Review
von Leimbacher-Mario
Ida Lupino hat Eier!
"Outrage" ist ein früher Film von Ida Lupino, einer der ersten und berühmtesten Schauspielerin-turns-Regisseurinnen der Traumfabrik, eine absolute Powerfrau, Kämpferin und Wegweiserin. Und kaum ein Film ist wohl mehr nach ihrem Geist und Gusto als diese psychologische Studie einer Frau nach einer grässlichen Gewaltattacke samt Vergewaltigung (obwohl Letzteres nie wirklich ausgesprochen wird). Außerdem kann man ihn als eine Art Vorläufer sehen, sowohl zu feministischen Rape&Revenge-Rachereissern sowie psychologisch gehaltvolleren Herangehensweisen und natürlich auch Themen wie allgemein der Gleichberechtigung oder der aktuell grassierenden #Metoo-Debatte.
Thematisch beißt Lupino hier wirklich einige, vor allem zu dieser Zeit beachtenswerte Stücke ab, da kann man nur staunen. Sicher haben das damals auch einige ihrer männlichen Kollegen und Studiobosse. In einer Zeit der heilen Welt und des heiligen Frauchens, war eine Vergewaltigung samt psychologischen, verstörten Folgen bei dem Opfer schon eine harte, fortschrittliche und schockierende Nummer. Selbst wenn es natürlich nie explizit wird, ist das erste Drittel dieses aufrüttelnden Dramas bockstark. Lupinos Regie insgesamt ist das auch und Hauptdaratellerin Mala Powers gibt alles, sie will man nur noch in den Arm nehmen und wieder gesund pflegen, von ihrer Angst vor ach so bösen Dreibeinern heilen. Ideale Besetzung nennt man das wohl. Und da Topic, Regie und Lead in einem derart knappen (75 Minuten) Film nunmal das Wichtigste sind, ist der Film empfehlenswert. Dass die zweite Hälfte arg langsam und kitschig gerät, das Casting (wahrscheinlich beabsichtigt) fast alle Männer gleich aussehen lässt und außer Angst und Verzweiflung nicht mehr viel vom Drehbuch in die Protagonistin geschrieben wurde, verhindert allerdings mit Nachdruck einen Klassiker oder kompletteren Film. Was schade ist, aber kein Weltuntergang. Für ein in vielerlei Hinsicht richtungsweisendes Beispiel reicht es locker.

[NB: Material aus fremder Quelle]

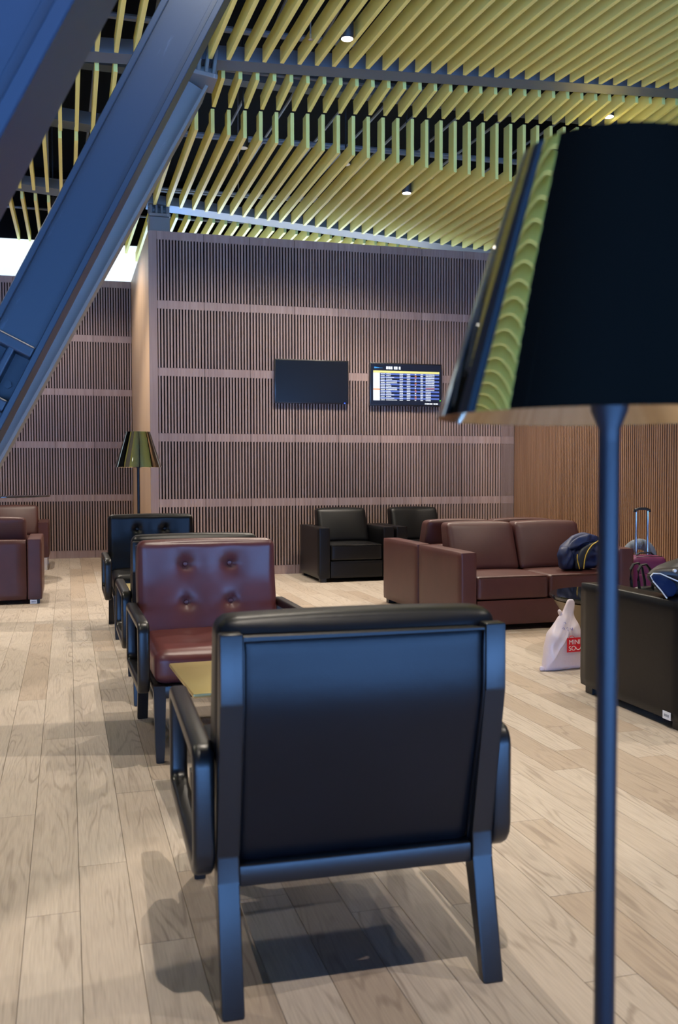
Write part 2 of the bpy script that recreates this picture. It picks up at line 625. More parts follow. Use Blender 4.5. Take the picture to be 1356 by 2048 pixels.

Fazit: seiner Zeit extrem mutig voraus, entgegen den Production Code (der erst kurz zuvor abgeschafft wurde) und den sterilen Zeitgeist. Es hat schon einen Grund, warum Lupino als Vorreiterin und Wegbereiterin und Legende gesehen wird. Doch über sein wichtiges Thema und die bezaubernde, bemitleidenswerte Leading Lady kommt das psychologisch wertvolle Vergewaltigungsdrama leider nie ganz hinaus. Für ein "gut" reicht es aber noch!